At the first school closure hearing of the year last week, students and parents said their school’s youth was a reason to give it another chance. On Wednesday night, families and staff at Brooklyn’s P.S. 19, the Roberto Clemente school, appealed to decades of existence as a reason the school should stay open.
“This has been a school that has been called Roberto Clemente for many, many many years.” said Barbara Medina, who attended the school in the 1970s and sent her son to it in the 1990s. “The name should carry on.”
P.S. 19, located in Williamsburg, was the lowest-scoring elementary school on the city’s progress reports this year. Families have spurned the school in droves in recent years, causing enrollment to drop to about 350 from more than 1,200 a decade ago.
Yet about 100 people turned out to protest the city’s plan to close the school, which the Panel for Educational Policy is set to vote on next month. They said more could have been done to prevent the school from dropping from a B grade in 2009 to an F this year and to soften the impact of the enrollment drop.
“Every year since 2008 we’ve lost four to six teachers,” said Patricia Tambakis, a 27-year veteran of the school who is its union chapter leader. “We have no math teacher, we have no literacy teacher, we have no music teacher, we have no science teacher. We have no librarian. We have no academic intervention teachers. How are we supposed to pass when they’re setting us up for failure?”
Dorita Gibson, a Department of Education deputy chancellor, said the department had offered principal and teacher trainings and other resources over the last year aimed at boosting the school’s academic performance. But she said the city decided the school should be closed after seeing that those supports had not led to test score gains.
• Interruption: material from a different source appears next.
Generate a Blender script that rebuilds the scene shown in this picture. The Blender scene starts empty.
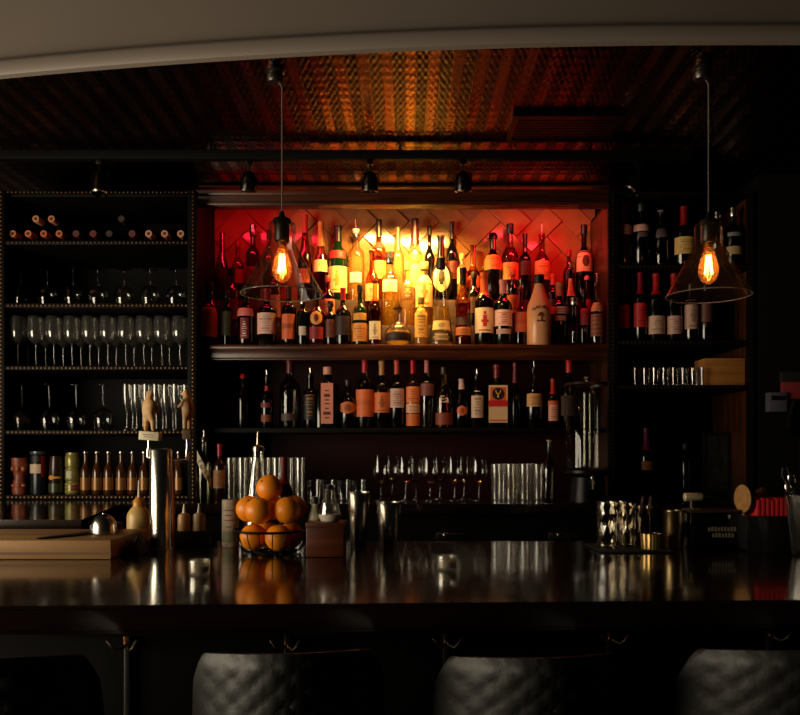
import bpy, bmesh, math, random
from mathutils import Vector, Matrix
random.seed(7)
PI = math.pi
sc = bpy.context.scene
COL = sc.collection
# ------------------------------------------------------------------ camera
F, CX, CY, CZ = 800.0, 405.0, 450.0, 1.365
def X(px, d): return (px - CX) * d / F
def Z(py, d): return CZ + (CY - py) * d / F
cd = bpy.data.cameras.new('camera'); cam = bpy.data.objects.new('camera', cd); COL.objects.link(cam)
cam.location = (0, 0, CZ); cam.rotation_euler = (PI/2, 0, 0)
cd.sensor_width = 36; cd.lens = 36; cd.shift_x = -5/800; cd.shift_y = 92.5/800; cd.clip_start = .02
sc.camera = cam

# ------------------------------------------------------------------ materials
def lin(c):
    return tuple(((v/255)/12.92 if v/255 <= .04045 else ((v/255+.055)/1.055)**2.4) for v in c)
MATS = {}
def new_mat(name):
    m = bpy.data.materials.new(name); m.use_nodes = True
    nt = m.node_tree; nt.nodes.clear()
    o = nt.nodes.new('ShaderNodeOutputMaterial')
    return m, nt, o
def P(name, col, rough=.5, metal=0, spec=.5, noise=0, nscale=20, emit=None, bump=0, bscale=200, coat=0):
    if name in MATS: return MATS[name]
    m, nt, o = new_mat(name)
    b = nt.nodes.new('ShaderNodeBsdfPrincipled')
    c = lin(col) + (1,)
    b.inputs['Base Color'].default_value = c
    b.inputs['Roughness'].default_value = rough
    b.inputs['Metallic'].default_value = metal
    b.inputs['Specular IOR Level'].default_value = spec
    b.inputs['Coat Weight'].default_value = coat
    if emit:
        b.inputs['Emission Color'].default_value = tuple(emit[0]) + (1,)
        b.inputs['Emission Strength'].default_value = emit[1]
    tc = nt.nodes.new('ShaderNodeTexCoord')
    if noise:
        n = nt.nodes.new('ShaderNodeTexNoise'); n.inputs['Scale'].default_value = nscale
        n.inputs['Detail'].default_value = 4
        nt.links.new(tc.outputs['Object'], n.inputs['Vector'])
        r = nt.nodes.new('ShaderNodeValToRGB')
        r.color_ramp.elements[0].position = .3; r.color_ramp.elements[1].position = .75
        r.color_ramp.elements[0].color = tuple(v*(1-noise) for v in c[:3]) + (1,)
        r.color_ramp.elements[1].color = tuple(min(1, v*(1+noise*.5)) for v in c[:3]) + (1,)
        nt.links.new(n.outputs['Fac'], r.inputs['Fac']); nt.links.new(r.outputs['Color'], b.inputs['Base Color'])
    if bump:
        n2 = nt.nodes.new('ShaderNodeTexNoise'); n2.inputs['Scale'].default_value = bscale
        nt.links.new(tc.outputs['Object'], n2.inputs['Vector'])
        bp = nt.nodes.new('ShaderNodeBump'); bp.inputs['Strength'].default_value = bump; bp.inputs['Distance'].default_value = .002
        nt.links.new(n2.outputs['Fac'], bp.inputs['Height']); nt.links.new(bp.outputs['Normal'], b.inputs['Normal'])
    nt.links.new(b.outputs[0], o.inputs[0])
    MATS[name] = m; return m
def wood(name, dark, light, rough=.35, axis='X', scale=6, coat=0, spec=.5):
    if name in MATS: return MATS[name]
    m, nt, o = new_mat(name)
    b = nt.nodes.new('ShaderNodeBsdfPrincipled'); tc = nt.nodes.new('ShaderNodeTexCoord')
    mp = nt.nodes.new('ShaderNodeMapping')
    mp.inputs['Scale'].default_value = {'X': (.6, 9, 9), 'Y': (9, .6, 9), 'Z': (9, 9, .6)}[axis]
    n = nt.nodes.new('ShaderNodeTexNoise'); n.inputs['Scale'].default_value = scale; n.inputs['Detail'].default_value = 8
    n.inputs['Distortion'].default_value = .6
    r = nt.nodes.new('ShaderNodeValToRGB')
    r.color_ramp.elements[0].position = .32; r.color_ramp.elements[1].position = .7
    r.color_ramp.elements[0].color = lin(dark) + (1,); r.color_ramp.elements[1].color = lin(light) + (1,)
    L = nt.links.new
    L(tc.outputs['Object'], mp.inputs[0]); L(mp.outputs[0], n.inputs['Vector']); L(n.outputs['Fac'], r.inputs[0])
    L(r.outputs[0], b.inputs['Base Color']); b.inputs['Roughness'].default_value = rough
    b.inputs['Coat Weight'].default_value = coat; b.inputs['Coat Roughness'].default_value = .08
    b.inputs['Specular IOR Level'].default_value = spec
    bp = nt.nodes.new('ShaderNodeBump'); bp.inputs['Strength'].default_value = .15; bp.inputs['Distance'].default_value = .001
    L(n.outputs['Fac'], bp.inputs['Height']); L(bp.outputs[0], b.inputs['Normal'])
    L(b.outputs[0], o.inputs[0]); MATS[name] = m; return m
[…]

The idea that struggling schools could thrive with more support has been a prominent theme in this year’s school closure debate. But some of the speakers at Wednesday’s hearing suggested that P.S. 19 would do better with less involvement from the city.
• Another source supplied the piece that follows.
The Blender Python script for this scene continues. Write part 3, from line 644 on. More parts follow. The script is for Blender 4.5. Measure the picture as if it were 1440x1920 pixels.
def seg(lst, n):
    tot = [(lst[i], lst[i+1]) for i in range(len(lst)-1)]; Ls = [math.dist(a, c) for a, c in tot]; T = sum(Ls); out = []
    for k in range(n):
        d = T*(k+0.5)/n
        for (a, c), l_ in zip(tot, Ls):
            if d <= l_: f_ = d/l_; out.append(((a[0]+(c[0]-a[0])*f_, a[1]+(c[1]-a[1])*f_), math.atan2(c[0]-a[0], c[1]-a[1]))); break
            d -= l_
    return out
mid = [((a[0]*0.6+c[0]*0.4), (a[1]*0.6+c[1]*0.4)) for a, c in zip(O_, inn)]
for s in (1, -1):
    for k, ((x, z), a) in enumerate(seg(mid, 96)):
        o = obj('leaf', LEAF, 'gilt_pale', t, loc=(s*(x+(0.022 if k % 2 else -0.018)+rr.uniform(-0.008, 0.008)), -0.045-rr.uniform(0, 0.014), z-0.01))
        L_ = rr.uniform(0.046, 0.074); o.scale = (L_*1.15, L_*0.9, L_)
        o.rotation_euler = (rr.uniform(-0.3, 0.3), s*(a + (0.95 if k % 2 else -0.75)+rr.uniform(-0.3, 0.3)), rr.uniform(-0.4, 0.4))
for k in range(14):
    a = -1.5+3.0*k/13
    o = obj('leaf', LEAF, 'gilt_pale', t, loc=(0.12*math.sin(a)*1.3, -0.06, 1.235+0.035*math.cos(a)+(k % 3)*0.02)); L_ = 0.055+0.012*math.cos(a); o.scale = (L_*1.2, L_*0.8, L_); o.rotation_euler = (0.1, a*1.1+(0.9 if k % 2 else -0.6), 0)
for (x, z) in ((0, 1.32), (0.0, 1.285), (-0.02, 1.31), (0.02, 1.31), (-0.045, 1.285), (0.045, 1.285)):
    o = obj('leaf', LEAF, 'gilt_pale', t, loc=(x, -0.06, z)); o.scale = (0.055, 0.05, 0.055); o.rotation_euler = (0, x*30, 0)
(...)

“You know what, the school ended up worse than it had before the DOE came in and intervened, okay?” said Elaine Manatu, a member of District 14’s elected parent council. “So instead of pointing to P.S. 19 to talk about what hasn’t worked in P.S. 19, DOE needs to look at themselves, and look at the fact that they have failed this school and they have failed these kids.”
Parents and graduates said they understand that the school has serious shortcomings. But they said closure would do away with its assets, too.
Walkiria Gonzalez said the school’s friendly staff allayed her concerns about her daughter’s safety when she moved to Williamsburg this year.
“There is nothing better for a parent [to be] at peace knowing that your child is safe, okay, and this school has that. I’m not ignored when I walk through that door,” said Walkiria Gonzalez, who moved to Williamsburg this year and enrolled her daughter in P.S. 19’s second grade.
“I have no complaints of the school,” she said. “Instead of you bringing in a new school, why don’t you help what’s happening here? This school needs help, but the teachers are wonderful, I can vouch for that.”